The recently departed Ally McBeal was not terribly appealing at first, with her micromini suits, improbable Gumby body, and the supposed Harvard law education we never actually saw in evidence. But she grew on you. She was beautiful, successful, she could sing, but there were also the basic and unglamorous facts of her life.

She worked horrible hours, during which she tried, without great success, to be one of the guys. She worked, knowing that she also had to share the bathroom, aka “the unisex,” with these guys. Some of whom she had slept with. While they’d been involved with her colleagues.
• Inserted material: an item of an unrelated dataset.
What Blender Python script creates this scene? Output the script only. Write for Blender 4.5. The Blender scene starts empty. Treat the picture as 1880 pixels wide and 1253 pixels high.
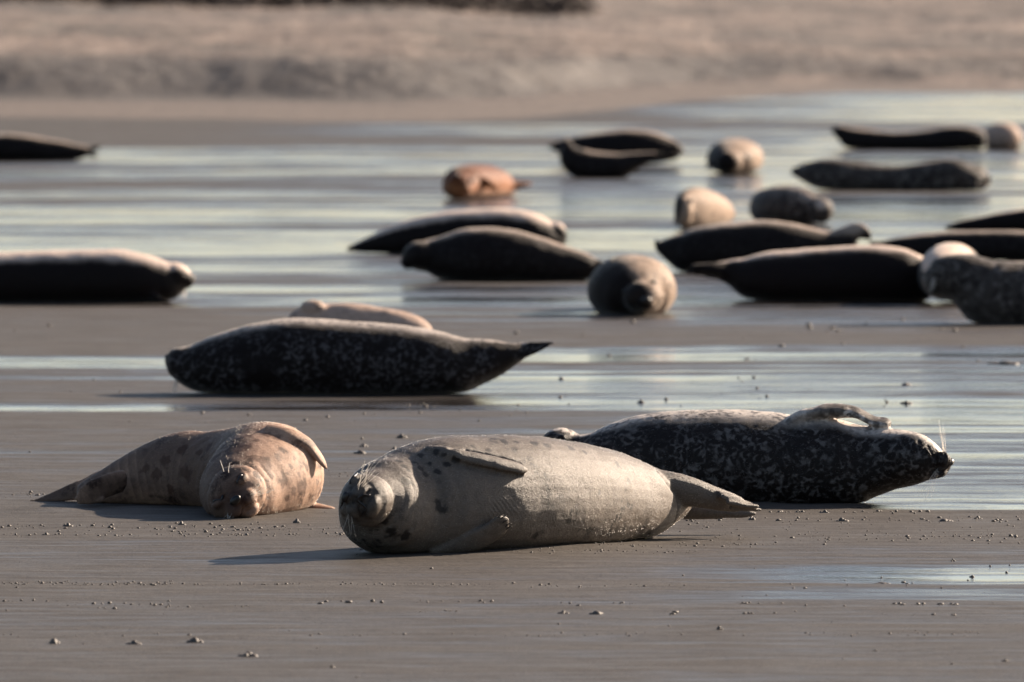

Of course she met men elsewhere—in court (one of them accused her, loudly, right there, of treating him as a sex object), while out buying coffee (one of these, much later, told her he was bisexual), or at the car wash, where she dreamily followed a cute guy inside… the car wash itself, where he happened to work. She arrived at her own office soaking wet. Once she arrived in court with a bowling ball stuck on her finger. Once she was arrested for tripping a woman in a supermarket. And on and on.
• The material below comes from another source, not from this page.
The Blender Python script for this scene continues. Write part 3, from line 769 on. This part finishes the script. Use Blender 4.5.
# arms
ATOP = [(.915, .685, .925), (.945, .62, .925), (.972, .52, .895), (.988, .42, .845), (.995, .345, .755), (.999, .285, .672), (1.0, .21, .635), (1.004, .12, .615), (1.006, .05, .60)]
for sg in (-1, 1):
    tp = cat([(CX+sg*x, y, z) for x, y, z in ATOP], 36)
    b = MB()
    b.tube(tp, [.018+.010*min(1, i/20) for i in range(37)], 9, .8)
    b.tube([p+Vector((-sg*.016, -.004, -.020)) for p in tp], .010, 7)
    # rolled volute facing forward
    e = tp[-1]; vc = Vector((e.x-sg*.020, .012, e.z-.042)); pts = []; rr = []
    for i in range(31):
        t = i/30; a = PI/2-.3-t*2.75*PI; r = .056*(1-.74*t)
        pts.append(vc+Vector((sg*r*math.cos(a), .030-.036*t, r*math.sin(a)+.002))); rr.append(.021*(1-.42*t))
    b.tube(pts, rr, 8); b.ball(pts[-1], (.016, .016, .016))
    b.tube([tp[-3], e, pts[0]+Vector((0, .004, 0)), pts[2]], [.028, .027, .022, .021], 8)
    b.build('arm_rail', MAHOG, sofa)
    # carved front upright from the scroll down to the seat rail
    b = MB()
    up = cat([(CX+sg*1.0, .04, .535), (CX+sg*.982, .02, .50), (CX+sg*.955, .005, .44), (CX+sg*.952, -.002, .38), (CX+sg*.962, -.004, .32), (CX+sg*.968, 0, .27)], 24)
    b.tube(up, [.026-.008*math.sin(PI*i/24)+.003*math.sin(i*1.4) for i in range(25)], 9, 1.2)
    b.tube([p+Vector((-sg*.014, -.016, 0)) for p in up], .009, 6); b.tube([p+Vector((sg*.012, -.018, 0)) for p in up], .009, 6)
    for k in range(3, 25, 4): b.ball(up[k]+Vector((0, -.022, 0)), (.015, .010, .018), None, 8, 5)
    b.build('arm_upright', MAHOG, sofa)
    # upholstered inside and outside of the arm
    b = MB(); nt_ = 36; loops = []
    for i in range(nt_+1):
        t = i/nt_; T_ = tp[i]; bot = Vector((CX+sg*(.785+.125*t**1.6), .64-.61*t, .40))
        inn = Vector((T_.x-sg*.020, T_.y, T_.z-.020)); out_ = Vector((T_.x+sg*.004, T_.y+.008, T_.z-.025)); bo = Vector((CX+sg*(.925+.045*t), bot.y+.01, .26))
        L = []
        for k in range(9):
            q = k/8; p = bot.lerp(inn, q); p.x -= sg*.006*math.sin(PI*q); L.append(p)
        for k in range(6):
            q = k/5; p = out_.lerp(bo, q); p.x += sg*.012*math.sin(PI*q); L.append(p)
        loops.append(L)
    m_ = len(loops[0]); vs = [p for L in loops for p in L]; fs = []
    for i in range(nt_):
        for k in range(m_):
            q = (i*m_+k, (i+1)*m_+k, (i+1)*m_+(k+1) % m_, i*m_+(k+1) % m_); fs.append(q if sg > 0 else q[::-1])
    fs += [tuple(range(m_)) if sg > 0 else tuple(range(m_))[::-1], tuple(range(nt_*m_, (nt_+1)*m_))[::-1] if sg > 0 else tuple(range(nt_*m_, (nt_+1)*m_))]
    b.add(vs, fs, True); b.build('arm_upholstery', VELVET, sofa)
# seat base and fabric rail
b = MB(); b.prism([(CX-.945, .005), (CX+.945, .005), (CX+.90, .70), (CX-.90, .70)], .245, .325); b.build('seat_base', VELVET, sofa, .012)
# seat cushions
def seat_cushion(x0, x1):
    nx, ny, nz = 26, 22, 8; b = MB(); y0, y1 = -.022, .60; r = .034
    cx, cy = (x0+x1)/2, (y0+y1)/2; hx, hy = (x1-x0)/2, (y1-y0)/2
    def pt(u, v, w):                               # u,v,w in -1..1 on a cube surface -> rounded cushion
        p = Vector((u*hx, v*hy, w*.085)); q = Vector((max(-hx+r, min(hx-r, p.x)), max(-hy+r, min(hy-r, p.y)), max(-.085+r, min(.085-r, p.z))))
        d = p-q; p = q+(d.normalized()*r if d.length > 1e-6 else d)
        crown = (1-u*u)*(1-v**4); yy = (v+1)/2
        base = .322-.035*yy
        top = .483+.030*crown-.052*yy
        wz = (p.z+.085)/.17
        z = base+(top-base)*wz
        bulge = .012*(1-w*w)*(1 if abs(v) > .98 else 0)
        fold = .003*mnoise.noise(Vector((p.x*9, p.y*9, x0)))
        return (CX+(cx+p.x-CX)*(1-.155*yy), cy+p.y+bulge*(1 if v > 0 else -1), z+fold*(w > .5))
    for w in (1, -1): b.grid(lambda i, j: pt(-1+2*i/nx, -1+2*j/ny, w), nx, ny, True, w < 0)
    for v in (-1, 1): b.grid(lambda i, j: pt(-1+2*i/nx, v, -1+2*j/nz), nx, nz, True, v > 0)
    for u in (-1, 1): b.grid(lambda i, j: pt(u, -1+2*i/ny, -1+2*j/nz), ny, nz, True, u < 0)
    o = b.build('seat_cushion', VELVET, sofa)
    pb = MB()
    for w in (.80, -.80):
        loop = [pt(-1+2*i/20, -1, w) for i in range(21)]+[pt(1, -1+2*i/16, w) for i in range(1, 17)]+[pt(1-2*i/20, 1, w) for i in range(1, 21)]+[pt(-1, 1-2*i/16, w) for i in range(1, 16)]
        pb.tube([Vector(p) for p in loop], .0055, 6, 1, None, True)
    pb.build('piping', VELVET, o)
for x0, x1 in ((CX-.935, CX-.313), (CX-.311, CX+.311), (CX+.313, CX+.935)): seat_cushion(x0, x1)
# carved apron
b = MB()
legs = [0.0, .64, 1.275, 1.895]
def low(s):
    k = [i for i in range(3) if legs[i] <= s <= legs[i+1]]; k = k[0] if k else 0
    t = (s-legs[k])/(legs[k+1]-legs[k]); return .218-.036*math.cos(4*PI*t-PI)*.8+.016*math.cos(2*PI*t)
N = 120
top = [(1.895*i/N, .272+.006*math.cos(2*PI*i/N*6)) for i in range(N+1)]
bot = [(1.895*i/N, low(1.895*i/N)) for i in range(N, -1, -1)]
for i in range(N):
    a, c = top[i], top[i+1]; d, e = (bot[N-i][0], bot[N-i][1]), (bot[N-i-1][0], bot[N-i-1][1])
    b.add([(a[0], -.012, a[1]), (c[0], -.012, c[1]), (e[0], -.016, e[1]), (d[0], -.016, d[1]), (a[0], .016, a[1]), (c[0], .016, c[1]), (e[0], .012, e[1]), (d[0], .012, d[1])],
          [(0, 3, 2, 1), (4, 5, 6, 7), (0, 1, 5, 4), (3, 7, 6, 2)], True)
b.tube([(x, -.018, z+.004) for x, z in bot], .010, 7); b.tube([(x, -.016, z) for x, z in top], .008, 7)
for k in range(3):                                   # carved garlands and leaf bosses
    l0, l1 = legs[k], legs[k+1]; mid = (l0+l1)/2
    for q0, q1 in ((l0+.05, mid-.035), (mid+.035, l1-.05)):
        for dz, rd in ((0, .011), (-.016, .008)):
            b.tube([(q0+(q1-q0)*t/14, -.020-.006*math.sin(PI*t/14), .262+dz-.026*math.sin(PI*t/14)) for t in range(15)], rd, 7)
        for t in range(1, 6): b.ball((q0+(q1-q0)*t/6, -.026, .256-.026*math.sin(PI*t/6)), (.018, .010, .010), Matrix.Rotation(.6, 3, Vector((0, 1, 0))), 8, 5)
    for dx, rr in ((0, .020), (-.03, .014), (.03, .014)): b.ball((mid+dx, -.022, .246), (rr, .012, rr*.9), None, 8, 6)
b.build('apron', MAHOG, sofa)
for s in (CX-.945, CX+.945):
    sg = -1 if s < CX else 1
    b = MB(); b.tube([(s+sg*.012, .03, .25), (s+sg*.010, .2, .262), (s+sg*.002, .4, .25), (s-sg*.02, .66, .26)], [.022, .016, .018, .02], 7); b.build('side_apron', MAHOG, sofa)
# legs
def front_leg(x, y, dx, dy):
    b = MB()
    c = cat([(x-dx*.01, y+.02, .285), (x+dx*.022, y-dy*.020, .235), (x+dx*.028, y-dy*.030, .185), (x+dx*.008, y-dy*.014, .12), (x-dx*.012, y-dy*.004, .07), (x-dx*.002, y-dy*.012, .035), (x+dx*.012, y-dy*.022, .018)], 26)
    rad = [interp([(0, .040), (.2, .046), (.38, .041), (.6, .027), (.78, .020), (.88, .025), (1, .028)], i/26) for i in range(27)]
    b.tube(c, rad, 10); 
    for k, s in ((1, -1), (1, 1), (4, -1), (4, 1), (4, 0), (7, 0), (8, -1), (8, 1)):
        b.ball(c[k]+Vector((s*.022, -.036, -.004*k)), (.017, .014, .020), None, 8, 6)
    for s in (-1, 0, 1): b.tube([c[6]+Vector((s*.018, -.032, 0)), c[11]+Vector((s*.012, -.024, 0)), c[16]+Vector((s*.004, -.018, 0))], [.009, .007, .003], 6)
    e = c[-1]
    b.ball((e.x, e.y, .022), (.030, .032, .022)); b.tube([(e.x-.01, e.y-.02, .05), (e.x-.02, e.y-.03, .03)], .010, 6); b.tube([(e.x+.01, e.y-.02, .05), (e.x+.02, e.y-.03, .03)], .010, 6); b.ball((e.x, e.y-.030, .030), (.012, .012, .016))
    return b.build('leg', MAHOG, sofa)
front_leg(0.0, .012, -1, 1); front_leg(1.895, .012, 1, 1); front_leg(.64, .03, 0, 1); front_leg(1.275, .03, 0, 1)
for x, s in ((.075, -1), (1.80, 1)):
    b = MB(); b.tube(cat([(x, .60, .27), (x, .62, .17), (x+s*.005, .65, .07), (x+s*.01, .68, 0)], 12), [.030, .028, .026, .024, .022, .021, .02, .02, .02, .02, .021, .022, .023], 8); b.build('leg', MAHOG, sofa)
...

As much as she looked like an L.A. Law alumnas, she had distinct elements of Lucille Ball, or Lucille Ball on LSD. As part of almost every script, Ally hallucinated. For a while she saw singer Al Green in many peculiar situations; of course there was the dancing baby, the diapered metaphor of female failure that appeared in her living room. (She was a good sport and danced with it.) Her sex fantasies took up most of her mental life—a much more realistic approach than the Sex and the City model, in which professional single urban women have sex at least four times a day.

Women loved Ally because she tried yet couldn’t pull all of this together, couldn’t make herself any emotionally or intellectually neater, resolved. She was always in flux—as if flux were a physical condition—and she couldn’t imagine, like most women, what personal earthquake might occur to make it better.

Her British counterpart, Bridget Jones, is less professionally accomplished; in fact, she hasn’t done much to speak of at all, but she has the ability to see and understand every nuance of single social life, and to record her observations in the now notorious diary. Women love her slangy comments on “smug marrieds” and “fuckwit” men. And they love that she can’t do anything more to change the social order than can Ally McBeal. And Ally McBeal is cute. Bridget Jones is overweight. But unlike previous chubby single icons, for example, Rhoda Morgenstern, Mary Tyler’s Moore’s old housemate, she doesn’t work the obvious fact into every sentence (the Phyllis Diller school of self-appraisal). Bridget simply records it, along with her cigarette and alcohol intake, and gets on with her life, which often consists of sorting dirty clothes in order to find clean ones. Like Ally, she is self-possessed and funny about her singleton status (an eighteenth-century term updated). She also defends it. One of my favorite scenes in the recent movie adaptation occurs when after a wretched workday Bridget has to attend a dinner party with a horrifying posse of “smug marrieds.” That means a long table full of couples pressed up next to each other in units of two. She’s placed at the head—the evening’s sociological specimen. A man points to his wife’s pregnant belly and makes a tick-tock sound; another man asks why so many career women in their thirties are still not married. She says (I paraphrase), “Maybe it’s because of the fact that their bodies are covered in hideous scales.” No one laughs.

I use the term “slacker spinsters” because these two, like so many women I know in their thirties, seem to be kind of hanging out in the lives that have evolved around them, making sporadic efforts to connect with men, then retreating back to the couch, the TV, or the phone or into an elaborate fantasy. They believe in the possibilities of love, though it’s not clear they fully believe in the beautiful possibilities of marriage. They’ve lived through the same kind of chaos that baby brides list on their résumés. But they’ve come to different conclusions. Primarily, getting married will never guarantee a feeling of safety.